Just out of frame is World's End, a peninsula where my family often walked and flew kites: beautiful hillsides, groves, and a few gravel roads lined with stately trees. For 20 years I remembered it as Arcadia, nature at its most harmonious...then learned that it had been landscaped by Frederick Law Olmsted for a luxury housing development that didn't pan out.

Cottage Lots

Are there still any cottage lots remaining? I'll take one.

Intermodal transport

I see a train platform next to the park and it's also just a short walk from the pier with those cool sidewheel steamers with the walking beams. E-Z access, indeed. Now all I have to do is drag my time machine out of the garage and find my straw boater.

I'm seeing it

Riding a sidewheeler. Walking on a beautiful beach while looking at a distant lighthouse. Going to a beautiful amusement park and riding the roller coaster. I am looking at heaven.

Johnstown Flood funhouse

Can I get an idea of what that building housed (bottom left)? Maybe some debris, a log flume? That place looks like fun, even a bit ghoulish.

Dreamlands Baby

This reminds me a lot of Dreamland Park that was on Coney Island, especially the big tower. Mini Dreamland!

The Giant Coaster

Apparently the roller coaster in the background was moved, and it's still in operation at Six Flags America, Largo, Maryland (now called "The Wild One").

Who knew

That Hans und Fritz were closet aristocrats?!?
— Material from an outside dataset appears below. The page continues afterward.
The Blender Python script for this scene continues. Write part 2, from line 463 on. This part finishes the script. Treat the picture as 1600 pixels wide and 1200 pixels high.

Opposite from the expected

This is like looking at a stage set from the back of the wings; all that excitement inside and beyond that gaudy fence? Grass. All illusion, as it was meant to be.

Another fantastic photograph

The clarity from top to bottom is just stunning. Before even getting to the park, I've already lost ten minutes just scrolling around the hillside and waterways, steamboats and sailing ships. Well done.

Gone but not forgotten

Paragon Park closed its doors in 1984. Loved the Bermuda Triangle ride and the Giant Coaster. Many folks would rather take out a second mortgage and go to Disney than frequent their local amusement parks. I'm glad places like Cedar Point in Ohio, Kennywood Park in Pittsburgh and Lake Compounce in Connecticut are still around.